Brown v. Michigan Millers Mut. Ins. Co.

651 N.W.2d 748 (2002)

Terrance BROWN, Plaintiff/Counter-Defendant/Appellee,
v.
MICHIGAN MILLERS MUTUAL INSURANCE COMPANY, Defendant/Counter-Plaintiff/Appellant, and
Michigan Millers Mutual Fire Insurance Company, Defendant/Counter-Plaintiff/Third-Party Plaintiff/Appellant, and
Linda Brown, Third-Party Defendant/Appellee.

Docket No. 121080, COA No. 225207.

Supreme Court of Michigan.

October 8, 2002.

On order of the Court, the application for leave to appeal from the February 8, 2002 decision of the Court of Appeals is considered, and it is DENIED, because we are not persuaded that the questions presented should be reviewed by this Court.

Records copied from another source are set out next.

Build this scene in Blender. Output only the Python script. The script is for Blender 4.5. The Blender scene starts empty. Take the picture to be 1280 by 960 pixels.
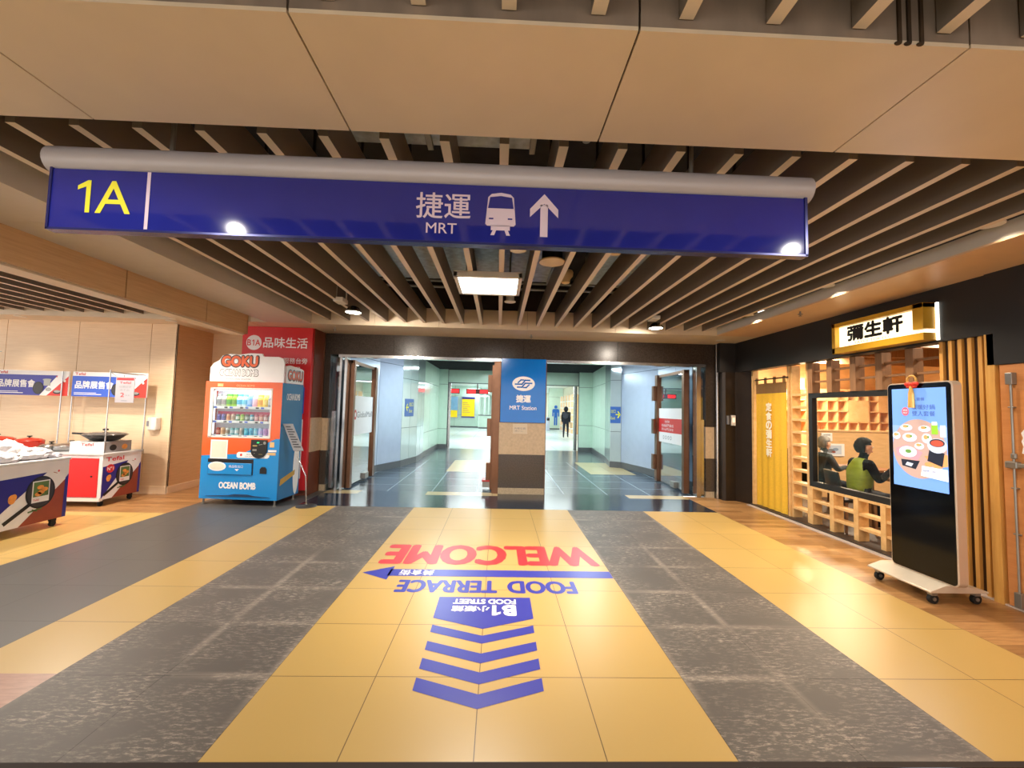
import bpy, bmesh, math, random
from mathutils import Vector, Matrix
random.seed(7)
S = bpy.context.scene
COL = S.collection
# ------------------------------------------------------------------ camera, world, exposure
YAW, PITCH, ROLL, FPX = .03108, .05822, .02451, 532.4
fw = Vector((math.sin(YAW)*math.cos(PITCH), math.cos(YAW)*math.cos(PITCH), math.sin(PITCH)))
rt = Vector((math.cos(YAW), -math.sin(YAW), 0)); up = rt.cross(fw)
r2 = rt*math.cos(ROLL)+up*math.sin(ROLL); u2 = -rt*math.sin(ROLL)+up*math.cos(ROLL)
cd = bpy.data.cameras.new('camera'); cam = bpy.data.objects.new('camera', cd); COL.objects.link(cam)
m = Matrix.Identity(4)
for i in range(3): m[i][0] = r2[i]; m[i][1] = u2[i]; m[i][2] = -fw[i]; m[i][3] = (.0684, 0, 1.569)[i]
cam.matrix_world = m
cd.sensor_width = 36; cd.lens = FPX/1280*36; cd.clip_start = .05; cd.clip_end = 200
S.camera = cam
S.view_settings.view_transform = 'Standard'; S.view_settings.look = 'None'
S.view_settings.gamma = 1; S.view_settings.use_curve_mapping = False
S.view_settings.exposure = -0.1
w = bpy.data.worlds.new('world'); S.world = w; w.use_nodes = True
w.node_tree.nodes['Background'].inputs[0].default_value = (1, .95, .89, 1)
w.node_tree.nodes['Background'].inputs[1].default_value = 2.6  # ambient fill, enters where the hall is left open behind the camera
S.cycles.max_bounces = 9; S.cycles.diffuse_bounces = 6; S.cycles.glossy_bounces = 3; S.cycles.transparent_max_bounces = 10
S.cycles.caustics_reflective = False; S.cycles.caustics_refractive = False
S.cycles.sample_clamp_indirect = 4

WARM = (1, .82, .62); SOFT = (1, .88, .74); WHITE = (1, .95, .88); COOL = (.80, .95, 1); MINT = (.82, 1, .95)
def lamp_obj(name, kind, loc, power, col, size=.1, size_y=None, parent=None, aim=None, angle=100, blend=.6, shape=None):
    l = bpy.data.lights.new(name, kind); l.energy = power; l.color = col
    if kind == 'AREA':
        l.size = size
        if size_y: l.shape = 'RECTANGLE'; l.size_y = size_y
        else: l.shape = 'DISK'
    else:
        l.shadow_soft_size = size
    if kind == 'SPOT': l.spot_size = math.radians(angle); l.spot_blend = blend
    o = bpy.data.objects.new(name, l); COL.objects.link(o)
    o.location = loc
    if aim is not None:
        o.rotation_euler = (Vector(aim)-Vector(loc)).to_track_quat('-Z', 'Y').to_euler()
    if parent:
        o.parent = parent; o.location = Vector(loc)-parent.location
    return o
# wide spots over and behind the camera, then area lights of passage and concourse
for hx in (-4.2, -2.2, .2, 2.2):
    for hy in ((-2.2, 1.1) if abs(hx) == 2.2 else (-2.2,)): lamp_obj('hall_lamp_and_fill', 'SPOT', (hx + (.2 if hy > 0 else 0), hy, 2.9), 40, (1, .94, .86), .04, aim=(hx, hy-.01, 0), angle=174, blend=.3)  # rear row is unseen added fill; front pair inferred from sign glints
lamp_obj('passage_lamp', 'AREA', (2.3, 10.3, 2.93), 100, COOL, .5, .5)
lamp_obj('passage_lamp', 'AREA', (-1.2, 10.3, 2.93), 100, COOL, .5, .5)
lamp_obj('passage_lamp', 'AREA', (.6, 14.6, 2.93), 170, MINT, 2.5, .4)
for yy in (20, 27, 34, 44, 54): lamp_obj('concourse_lamp_and_fill', 'AREA', (.6, yy, 3.1), 300, (.90, .98, 1), 6, 1.5)  # deepest lamps are unseen, added to brighten the far end

# ------------------------------------------------------------------ materials
def lin(c):
    return tuple(((v/255)/12.92 if v/255 <= .04045 else ((v/255+.055)/1.055)**2.4) for v in c)
MATS = {}
def mat(name, col, rough=.5, metal=0, emit=0, noise=.06, nscale=6, bump=0, spec=.5, coat=0, ecol=None, stretch=(1, 1, 1)):
    if name in MATS: return MATS[name]
    M = bpy.data.materials.new(name); M.use_nodes = True; nt = M.node_tree; b = nt.nodes['Principled BSDF']
    c = lin(col)
    b.inputs['Base Color'].default_value = (*c, 1)
    b.inputs['Roughness'].default_value = rough; b.inputs['Metallic'].default_value = metal
    b.inputs['Specular IOR Level'].default_value = spec; b.inputs['Coat Weight'].default_value = coat
    if noise or bump:
        tc = nt.nodes.new('ShaderNodeTexCoord'); mp = nt.nodes.new('ShaderNodeMapping'); mp.inputs['Scale'].default_value = stretch
        n = nt.nodes.new('ShaderNodeTexNoise'); n.inputs['Scale'].default_value = nscale; n.inputs['Detail'].default_value = 4
        nt.links.new(tc.outputs['Object'], mp.inputs['Vector']); nt.links.new(mp.outputs[0], n.inputs['Vector'])
        if noise:
            r = nt.nodes.new('ShaderNodeValToRGB')
            r.color_ramp.elements[0].position = .3; r.color_ramp.elements[1].position = .7
            r.color_ramp.elements[0].color = (*[v*(1-noise) for v in c], 1); r.color_ramp.elements[1].color = (*[min(1, v*(1+noise)) for v in c], 1)
            nt.links.new(n.outputs['Fac'], r.inputs['Fac']); nt.links.new(r.outputs['Color'], b.inputs['Base Color'])
        if bump:
            bp = nt.nodes.new('ShaderNodeBump'); bp.inputs['Strength'].default_value = bump; bp.inputs['Distance'].default_value = .01
            nt.links.new(n.outputs['Fac'], bp.inputs['Height']); nt.links.new(bp.outputs['Normal'], b.inputs['Normal'])
    if emit:
        b.inputs['Emission Color'].default_value = (*lin(ecol or col), 1); b.inputs['Emission Strength'].default_value = emit
    MATS[name] = M
    return M
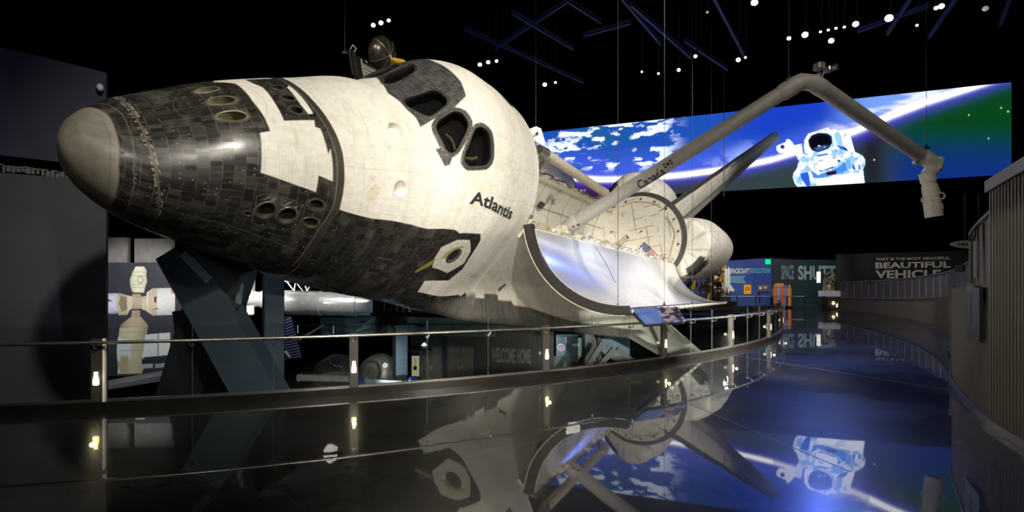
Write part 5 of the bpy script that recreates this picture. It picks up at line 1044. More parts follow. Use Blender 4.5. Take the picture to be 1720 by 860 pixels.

MARKMAN, J., states as follows:

I join the majority in denying leave because the provisions of M.C.L. § 500.3105(1) do not, in my judgment, allow defendant insurer to withhold benefits in a case such as this. Nonetheless, I agree with the Court of Appeals that defendant "has identified a social problem *749 that should be addressed." Therefore, I call to the attention of the Legislature the following issue: whether it intends that a passenger, in a vehicle from which a drive-by shooting has occurred, who has been injured in the course of that vehicle's flight from the scene of the shooting, is nonetheless entitled to no-fault benefits. While there are questions of fact as to whether the plaintiff here can be characterized in this manner, it has been assumed for purposes of our legal analysis that he can be and that he is nonetheless entitled to such benefits.